La mentalité mimétique empêche de voir la dimension créatrice qui est inscrite dans le réel et qui se révèle supérieure au mimétisme : selon elle, le domaine fini n'est pas soumis à la contradiction, ce qui lui permettrait de percevoir la nature impossible de son raisonnement et de son inclination, mais elle est au contraire le seul moyen de trouver de la non-contradiction en l'expurgeant d'un domaine délimité vers le non-être indéfini et indéfinissable. Ce que le mimétique a du mal à comprendre, c'est qu'il rétablit la contradiction entre être et non-être, car s'il ne définit pas le non-être positivement, il l'oppose négativement à l'être.
La créativité est supérieure au mimétisme en ce que le mimétisme ne permet pas de sortir de la contradiction et agit comme une mentalité de reproduction qui est inférieure à l'opération de prise de conscience (conscientisation, selon un terme peu élégant). Seule la créativité permet l'opération de prise de conscience, pour une raison qui a trait à la conscience partielle : seule la conscience totale (divine) pourrait cerner l'ensemble du réel. La conscience partielle ne peut accéder à la conscience en tant que processus total puisqu'elle fait partie de ce qu'elle entend analyser. Elle utilise pour ce faire l'opération de décalage, qui consiste, non pas à différer au sens de la différance postmoderne (mineure mais emblématique d'un mode de diversion confusionnel), mais à croître par le décalage produit.

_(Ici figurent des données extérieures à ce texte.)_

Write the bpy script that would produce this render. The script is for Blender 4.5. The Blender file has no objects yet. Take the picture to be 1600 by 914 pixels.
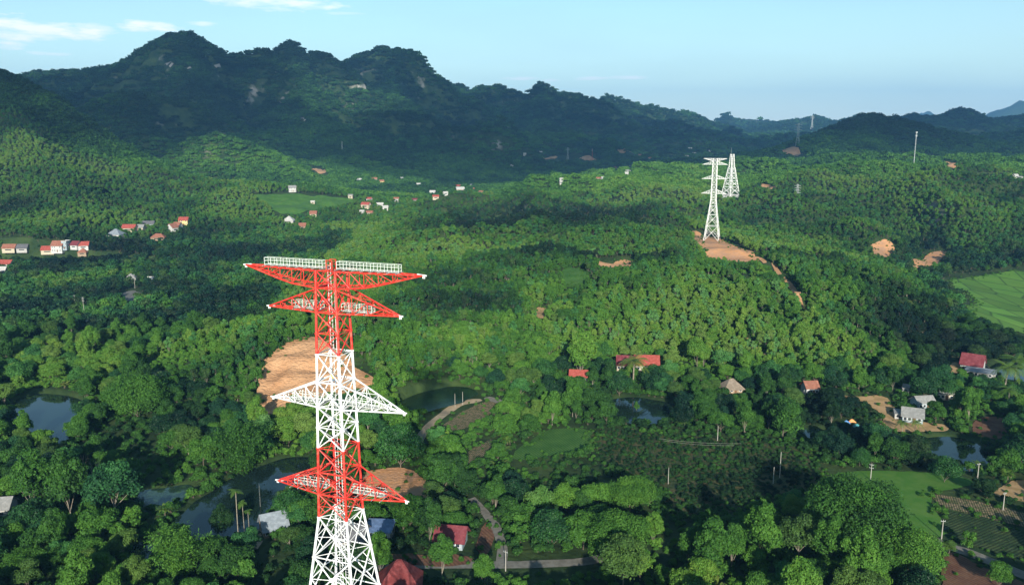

La conscience partielle n'est pas totale, tant s'en faut; mais permet d'obtenir un savoir suffisant pour poursuivre la croissance physique et la pérennité du réel (dont le mode d'action humain n'est qu'un des moyens dans un ensemble qui le dépasse et que l'homme impute au divin, faute de pouvoir pour le moment l'expliquer mieux). Quand on entend que la connaissance progresse, la progression en question désigne la croissance physique, ce qui implique que le décalage relève de la progression. C'est cette démarche consciente qui traduit l'intelligence créatrice, quand l'intelligence mimétique se place dans la volonté métaphysique ou immanentiste de demeurer dans un certain donné, un certain ordre, de la stabilité.